New Brunswick

No end in sight for Brunswick Smelter's dispute with workforce

It's been one month since unionized employees at Brunswick Smelter started striking, and both sides of the contract dispute say they're waiting for the other to come back to the table.

280 employees started walking the picket line April 24

John Roy worked at Brunswick Smelter for nine years. He said, 'It’s tough but I’ve been through this before with other industries and you always come out stronger for it.' (Tori Weldon/CBC)

It's been one month since unionized employees at Brunswick Smelter in northern New Brunswick started walking a picket line, and both sides of the contract dispute say they're waiting for the other to come back to the negotiating table.

The workers and company don't agree on what type of dispute this is.

The union gave a 72-hour strike notice, but on April 24 — 14 hours before the deadline — employees at the Glencore Canada-owned smelter in Belledune were sent home, with pay.

The union calls the continuing work disruption a lockout, but the company says that because employees were paid until the deadline, it's a strike.

Bart Dempsey, president of local 7085 of the United Steelworkers, said the main sticking point in the contract dispute revolves around company proposals to reduce union and safety representation and for removal of early retirement plans.

"We haven't heard anything from the company, but it remains the same," he said. "We're willing to go back to the table if they remove these concessions that we don't believe they need." 

The union now has a full-time president's office and a full-time safety office, he said.

"They are looking to remove those two offices basically for the president to do his union business outside of his regular work schedule," he said.

Dempsey said he normally works about 60 hours a week as union president and doesn't see how the work could be fit in on top of a full-time job.

The co-chair of the health and safety committee handles safety concerns, but Dempsey said Brunswick Smelter management suggested unionized employees could reach out when and if they need to.

"We're having a problem with that because we believe he's needed all the time," he said.

Dempsey pointed to an accident that happened March 17 to a supervisor at the smelter as a reminder of how important vigilance is when it comes to safety.

WorkSafeNB described the incident as: "Employee got pulled in a conveyor system, and suffered two broken ribs and potential arm muscle and ligament injuries."

The incident is under investigation.

The plant is not profitable

Glencore, the multinational company that owns the smelter, said it is ready to go back to the bargaining table.

"We presented our final offer and the union never came back to us saying they don't want to give any concessions," said Alexis Segal, head of communications at Glencore Canada.

He said the work of the safety chair can be done on a part-time basis.

Bart Dempsey, president of Local 7085 of the United Steelworkers, said union members want to keep a full-time union president as well as a full-time safety chairperson. (Tori Weldon/CBC)

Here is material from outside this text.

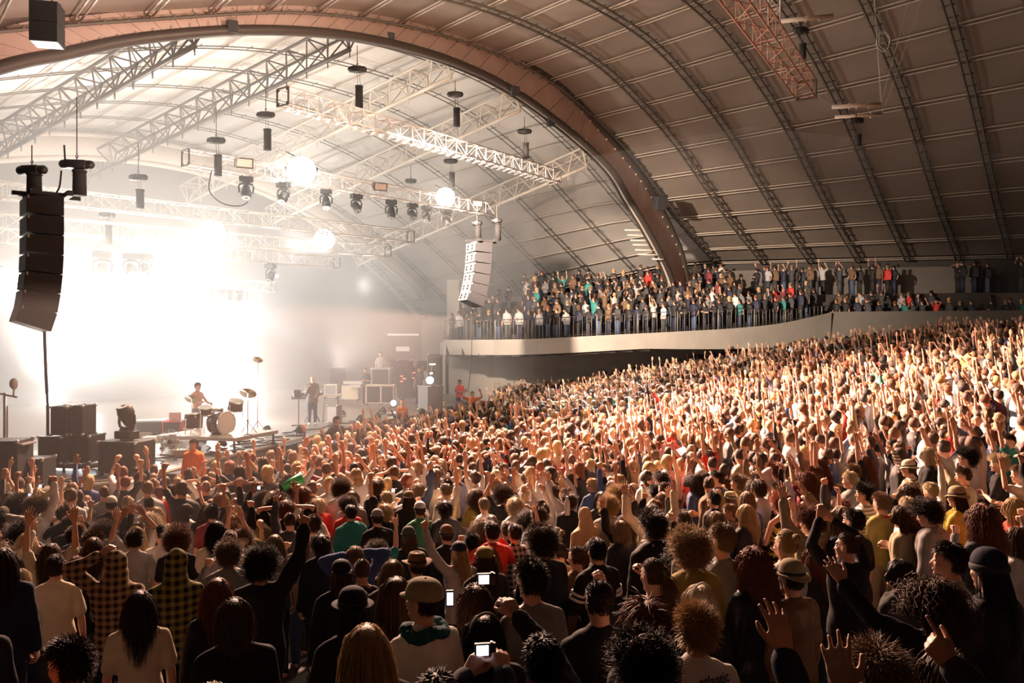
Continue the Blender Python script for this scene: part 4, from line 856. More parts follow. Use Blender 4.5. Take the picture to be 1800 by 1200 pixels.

"We look at the other sites in New Brunswick, and there's no other place where they have a full-time co-chair of the joint health and safety committee and we believe that's the way to go from now on," said Segal. 

He said that safety comes first, but changes have to be made at the smelter.

"The fact is, the plant is not profitable," he said. "It was not profitable last year, so it's important that we can continue to improve the way we operate the plant."

He said a global downturn in the lead industry makes the plant difficult to run in the black.

Segal also addressed the March accident. 

"Employees have been informed of the risk and the lesson learned following that accident," he said.

"Safety comes first. It's very clear in all our policies and the way we apply our policies."

"People are watching their bucks"

John Roy, a member of the union walking the picket line, said his main concern is safety.

A court injunction dictates that a maximum of six union members can walk the picket line at each of the company's entrances. (Tori Weldon/CBC)

"It's tough, but I've been through this before with other industries and you always come out stronger for it," Roy said. 
"It does … put a little bit of stress on you, but you manage.

"Safety is worth it. Nobody wants to lose their life."

Belledune Mayor Joe Noel said it's too soon for the community to feel the effects of the strike, but it will eventually.

"When people are out of work, of course there's worries and the money that is normally being spent is not being spent, so that has an effect on businesses," said Noel.

"People are watching their bucks more carefully when they don't have a [regular] income."

Mediation for all

Trevor Holder, minister of post-secondary education, training and labour, said in the legislature on May 17 that he expected talks to begin again. 

"I can also tell you that it is our understanding that talks have taken a break but are scheduled to resume over the next few days," he said. "We remain optimistic that a settlement can be reached."

The province said a mediator has been brought in and has spoken to both sides. No negotiations have happened since the strike began four weeks ago.